Walli Ann Wisniewski and Madeleine Townsend
Shippensburg University and Lansing Community College
The Skylark and the Scorpion: Giovanni Quessep and the Politics of Poetry in Colombia
The Colombian poet Giovanni Quessep, while quite popular in Colombia and widely read there, has only a tiny international audience (mostly in Italy). I will argue that Quessep’s anachronistic aesthetic has been the chief reason for this lack of international interest in his work. As anyone familiar with Quessep’s work knows, his chief poetic mode is highly formal, strongly allied to myth and legend, and romance, and wedded to a distant past that seems to have little do with the Colombia he inhabits (his poetry is especially indebted to Dante and to The Thousand and One Nights).

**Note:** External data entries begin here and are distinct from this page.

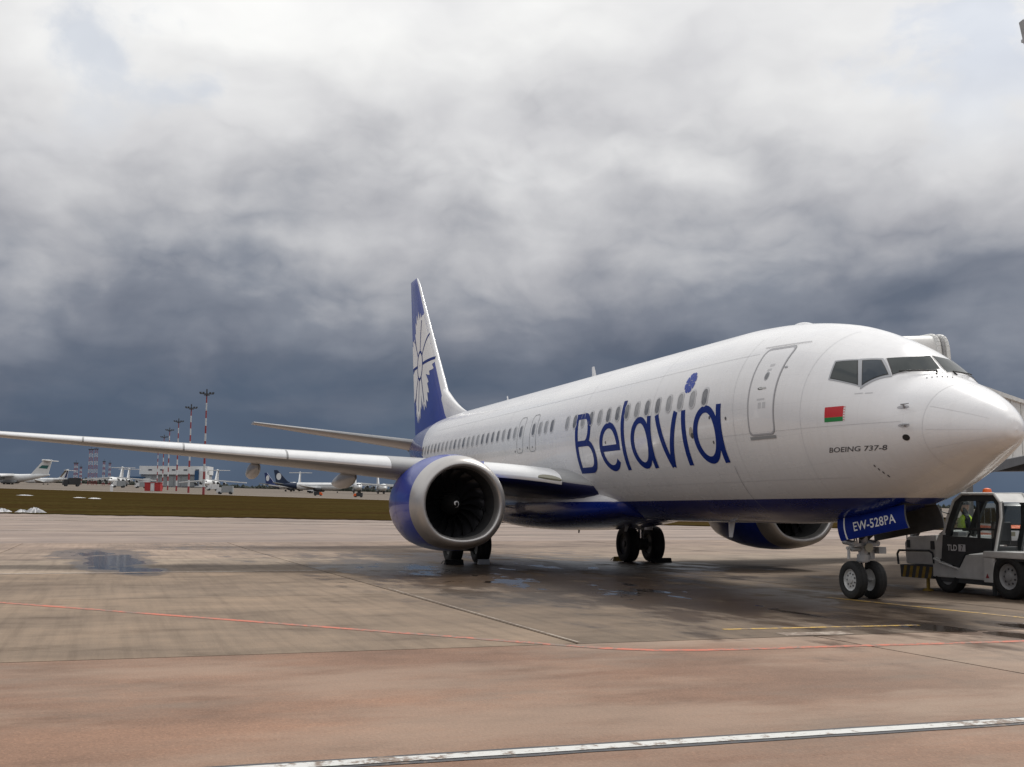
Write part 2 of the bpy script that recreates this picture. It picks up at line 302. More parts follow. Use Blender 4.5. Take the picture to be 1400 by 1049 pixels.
# ------------------------------------------------------------------ mesh helpers
class MB:
    def __init__(s): s.v = []; s.f = []; s.m = []
    def add(s, v, f, mi=0):
        o = len(s.v); s.v += [tuple(p) for p in v]; s.f += [tuple(i + o for i in q) for q in f]; s.m += [mi] * len(f); return s
    def box(s, c, d, rot=None, mi=0):
        v = [Vector(((i & 1) - .5, ((i >> 1) & 1) - .5, ((i >> 2) & 1) - .5)) for i in range(8)]
        v = [Vector((p.x * d[0], p.y * d[1], p.z * d[2])) for p in v]
        if rot is not None: v = [rot @ p for p in v]
        return s.add([p + Vector(c) for p in v], [(0, 2, 3, 1), (4, 5, 7, 6), (0, 1, 5, 4), (2, 6, 7, 3), (0, 4, 6, 2), (1, 3, 7, 5)], mi)
    def tube(s, a, b, r0, r1=None, n=12, caps=True, mi=0):
        a = Vector(a); b = Vector(b); r1 = r0 if r1 is None else r1
        d = (b - a).normalized(); u = d.orthogonal().normalized(); w = d.cross(u)
        v = []
        for p, r in ((a, r0), (b, r1)):
            for k in range(n):
                t = 2 * PI * k / n; v.append(p + (u * math.cos(t) + w * math.sin(t)) * r)
        f = [(k, (k + 1) % n, n + (k + 1) % n, n + k) for k in range(n)]
        if caps: f += [tuple(range(n - 1, -1, -1)), tuple(range(n, 2 * n))]
        return s.add(v, f, mi)
    def path(s, pts, r, n=10, mi=0):
        for a, b in zip(pts[:-1], pts[1:]): s.tube(a, b, r, n=n, mi=mi)
        return s
    def prism(s, poly, axis, a, b, mi=0):      # polygon in the two other axes, extruded along axis from a to b
        n = len(poly)
        def pt(p, t):
            if axis == 'x': return (t, p[0], p[1])
            if axis == 'y': return (p[0], t, p[1])
            return (p[0], p[1], t)
        v = [pt(p, a) for p in poly] + [pt(p, b) for p in poly]
        f = [(k, (k + 1) % n, n + (k + 1) % n, n + k) for k in range(n)] + [tuple(range(n - 1, -1, -1)), tuple(range(n, 2 * n))]
        return s.add(v, f, mi)
    def loft(s, rings, closed=True, cap0=True, cap1=True, mi=0):
        n = len(rings[0]); v = [p for r in rings for p in r]; f = []
        for i in range(len(rings) - 1):
            for k in range(n if closed else n - 1):
                f.append((i * n + k, i * n + (k + 1) % n, (i + 1) * n + (k + 1) % n, (i + 1) * n + k))
        if cap0: f.append(tuple(range(n - 1, -1, -1)))
        if cap1: f.append(tuple((len(rings) - 1) * n + k for k in range(n)))
        return s.add(v, f, mi)
    def lathe(s, prof, c, axis='x', n=32, mi=0, close=False):   # prof: (along, radius)
        rings = []
        for a, r in prof:
            ring = []
            for k in range(n):
                t = 2 * PI * k / n; q = (r * math.cos(t), r * math.sin(t))
                p = {'x': (a, q[0], q[1]), 'y': (q[0], a, q[1]), 'z': (q[0], q[1], a)}[axis]
                ring.append((p[0] + c[0], p[1] + c[1], p[2] + c[2]))
            rings.append(ring)
        return s.loft(rings, True, close, close, mi)
    def build(s, name, mat, parent=None, smooth=False, bevel=0, fix=True, angle=35):
        me = bpy.data.meshes.new(name); me.from_pydata(s.v, [], s.f)
        mats = mat if isinstance(mat, (list, tuple)) else [mat]
        for q in mats: me.materials.append(MATS[q])
        if len(mats) > 1: me.polygons.foreach_set('material_index', s.m)
        if fix or bevel:
            bm = bmesh.new(); bm.from_mesh(me)
            if fix: bmesh.ops.recalc_face_normals(bm, faces=bm.faces)
            if bevel: bmesh.ops.bevel(bm, geom=bm.edges[:] , offset=bevel, segments=2, affect='EDGES', profile=.6, clamp_overlap=True)
            bm.to_mesh(me); bm.free()
        if smooth:
            me.polygons.foreach_set('use_smooth', [True] * len(me.polygons))
            if angle < 180:
                bm = bmesh.new(); bm.from_mesh(me)
                for ed in bm.edges:
                    if len(ed.link_faces) == 2 and ed.calc_face_angle(0) > R(angle): ed.smooth = False
                bm.to_mesh(me); bm.free()
        me.update()
        o = bpy.data.objects.new(name, me); C.objects.link(o)
        if parent is not None: o.parent = parent
        return o
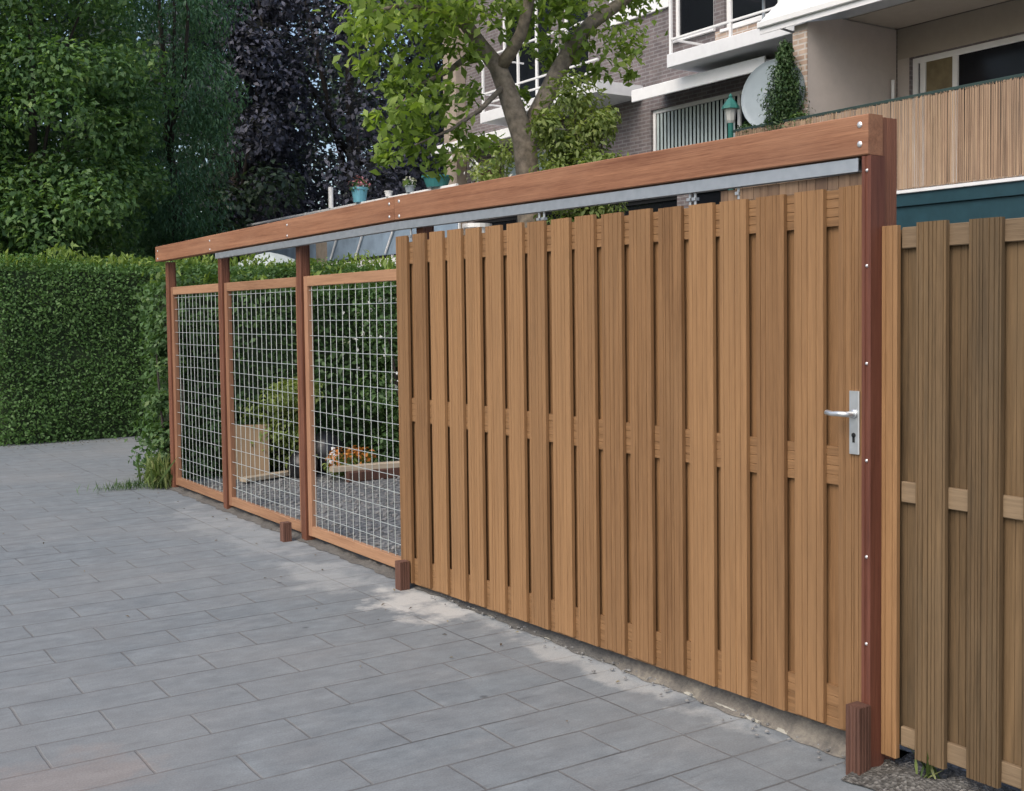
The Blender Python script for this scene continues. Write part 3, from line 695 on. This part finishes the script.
# ------------------------------------------------------------------ terrace things
def pot(parent, c, r, h, mat): return MB().lathe(c, [(r*.7, 0), (r*.95, h*.85), (r*1.06, h*.86), (r*1.06, h), (r*.9, h), (r*.85, h*.8)], 16).build('pot', mat, parent, smooth=False)
def satellite_dish(name, c, r, axis, label, foot):
    root = thing(name, foot, label, 'satellite dish', 'satellite dishes on the balconies')
    ax = Vector(axis).normalized(); n = 8
    prof = [(r*i/n, .16*r*(i/n)**2) for i in range(n+1)]+[(r*1.01, .16*r+.006), (r*.99, .16*r-.012)]+[(r*i/n, .16*r*(i/n)**2-.012) for i in range(n-1, -1, -1)]
    MB().lathe(c, prof, 32, ax).build('reflector', 'dish_grey', root, smooth=True)
    c = Vector(c); f = c+ax*r*.55
    lo = c+Vector((0, 0, -r*.9))
    mb = MB(); mb.tube([c-ax*.03, c-ax*.12, Vector((c.x-ax.x*.14, c.y-ax.y*.14, foot[2]))], .022, 8); mb.build('mast', 'galvanised', root)
    mb = MB(); mb.tube([lo+ax*.1, f+Vector((0, 0, -.08))], .012, 6); mb.tube([f, f-ax*.12], [.03, .035], 10); mb.build('receiver_arm', 'galvanised', root)
satellite_dish('satellite_dish', (7.33, 9.78, 4.33), .43, (-.97, -.24, .10), 'large pale grey satellite dish behind the conifer on the terrace', (7.42, 9.9, 3.0))
satellite_dish('satellite_dish', (8.35, 11.0, 6.32), .42, (-.8, -.5, .25), 'grey satellite dish up on the white upper balcony', (8.4, 11.05, 5.47))
# potted conifer
pc = thing('potted_conifer', (7.22, 9.52, 3.0), 'slender dark green conifer in a pot at the terrace corner', 'potted plant')
pot(pc, (7.30, 9.52, 3.0), .12, .34, 'terracotta'); MB().tube([(7.30, 9.52, 3.3), (7.26, 9.52, 4.8)], [.03, .008], 8).build('stem', 'dark_bark', pc)
parts = []
for i in range(60):
    t = rng.random()**.8; z = 3.45+t*1.42; rr = .43*(1-((z-3.45)/1.5)**1.5)*(.75+.4*rng.random())+.03; a = rng.random()*6.28; q = rr*.6*rng.random()
    parts.append(clump((7.22+math.cos(a)*q, 9.52+math.sin(a)*q, z), max(.08, rr*.62), 150, .055, .3, .7, -.5, 1.25))
leaf_mesh('crown', 'leaf_cypress', parts, pc)
ps = thing('potted_shrub', (7.25, 9.9, 3.0), 'low rounded green shrub in a pot at the foot of the conifer', 'potted plant')
pot(ps, (7.30, 9.9, 3.0), .12, .5, 'terracotta')
leaf_mesh('foliage', 'leaf_shrub', [clump((7.22+a, 9.9+b, 3.9+c), .15, 260, .05) for a, b, c in ((0, .12, 0), (.05, -.1, .02), (0, -.35, .03), (.04, .28, .05), (.0, -.6, .02))], ps)
# lantern
la = thing('garden_lantern', (7.12, 10.32, 3.0), 'green post lantern with pointed cap at the terrace corner', 'lantern')
MB().tube([(7.12, 10.33, 3.0), (7.12, 10.33, 4.06)], .035, 10).build('lantern_post', 'lantern_green', la)
MB().lathe((7.12, 10.33, 4.06), [(.04, 0), (.055, .03), (.075, .17), (.075, .18)], 8).build('lantern_glass', 'lantern_glass', la)
MB().lathe((7.12, 10.33, 4.235), [(.115, 0), (.10, .04), (.05, .11), (.022, .14), (.026, .16), (.0, .20)], 8).build('cap', 'lantern_green', la)
# pots and oddments on the far railing
def rail_pot(y, r, h, mat, petal, label):
    root = thing('flower_pot', (7.115, y, 3.976), label, 'flower pot', 'flower pots on the far terrace rail')
    pot(root, (7.115, y, 3.976), r, h, mat)
    if petal:
        leaf_mesh('flowers', petal, [clump((7.115, y, 3.976+h+.06), r*1.3, 90, .06)], root)
        leaf_mesh('foliage', 'leaf_shrub', [clump((7.115, y, 3.976+h+.02), r*1.2, 110, .07)], root)
rail_pot(20.75, .17, .3, 'blue_pot', 'petal_pink', 'bright blue flower pot with pink blooms on the far railing')
rail_pot(17.65, .26, .2, 'teal_pot', None, 'wide teal bowl on the near end of the far railing')
rail_pot(18.65, .10, .13, 'dish_grey', 'petal_white', 'small grey pot with white blooms on the far railing')
rail_pot(19.5, .08, .11, 'white_paint', None, 'small empty white pot on the far railing')
wp = thing('potted_plant', (8.2, 17.0, 2.8), 'leafy white flowered plant on the terrace under the left awning', 'potted plant')
pot(wp, (7.6, 17.1, 2.8), .25, .5, 'white_paint')
leaf_mesh('foliage', 'leaf_bush', [clump((7.6+rng.normal()*.2, 16.6+rng.normal()*.5, 3.6+i*.12), .28, 120, .09) for i in range(9)], wp)
leaf_mesh('flowers', 'petal_white', [clump((7.5+rng.normal()*.2, 16.6+rng.normal()*.5, 3.9+i*.13), .2, 14, .08) for i in range(6)], wp)

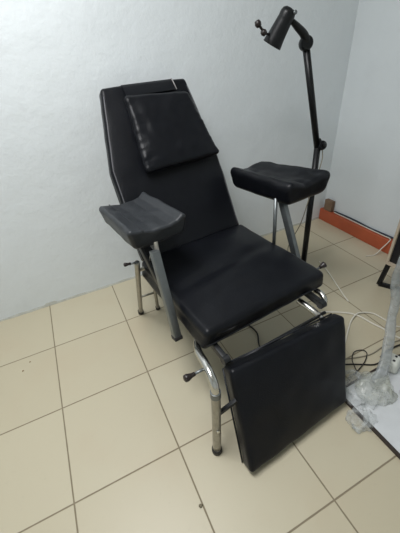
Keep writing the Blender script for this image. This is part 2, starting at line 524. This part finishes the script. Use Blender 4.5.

His work in this mode and has contributed a stately voice to Colombia’s contemporary poetry; but because Quessep fails to engage an essentialized Colombianity, by which I mean that he fails explicitly to engage the political—in fact, blatantly refuses to do so—, his work has been more or less ignored in North America and elsewhere. I will present some excellent material on poetry and politics from an interview I conducted with Quessep in 1999 in order to demonstrate the dangers of a narrow reading of Colombian culture through the insistence that poetry must, especially in Colombia, embrace the political if it is to speak for its national identity. While I question Quessep’s insistence that his poetry has no national identity, I hope that focusing attention on this seemingly detached literary figure will help us broaden our understanding of Colombian literary culture.
Rose Shapiro
Fontbonne University
rshapiro@fontbonne.edu
The Subordinating of Science in the Poetry of Ernesto Cardenal
In 1989 Ernesto Cardenal published a long poem entitled, Cántico cósmico (Cosmic Canticle), a 581-page work that is in part a collage of revolutionary poems, but in greater part is an apocalyptic myth structured to incorporate evolutionary scientific processes. This volume, a culmination of Cardenal’s poetry, challenges us to a reevaluation of Cardenal’s entire opus in light of Cántico cósmico. Ernesto Cardenal, the largely influential Nicaraguan poet, is widely admired for his dedication to the struggle of the Nicaraguan people for social justice and economic dignity. As poet, Liberation Theology priest, and Marxist revolutionary, Cardenal attracted much attention to the social relevance of his poetry. In the shadow of this predominant socio-political concern, a parallel development in Cardenal’s poetry, rooted in the empirical sciences, has received little attention. Furthermore, we should not consider the science poetry of the Cántico as a late development among Cardenal’s other poetic themes. As early as the Epigramas, published in 1961, but written in the early fifties when Cardenal and Colonel José Urtecho were formulating the poetic ideals of their well-known exteriorismo, he was writing explicit science poetry. The best example may be Ileana:la Galaxia de Andrómeda. Such explicit and detailed use of astronomical data, Relativity Theory, and Big Bang theory at such an early date leads one to conclude that an interest in science was among the earlier influences, and that it had an important role in shaping later developments in Cardenal’s thinking.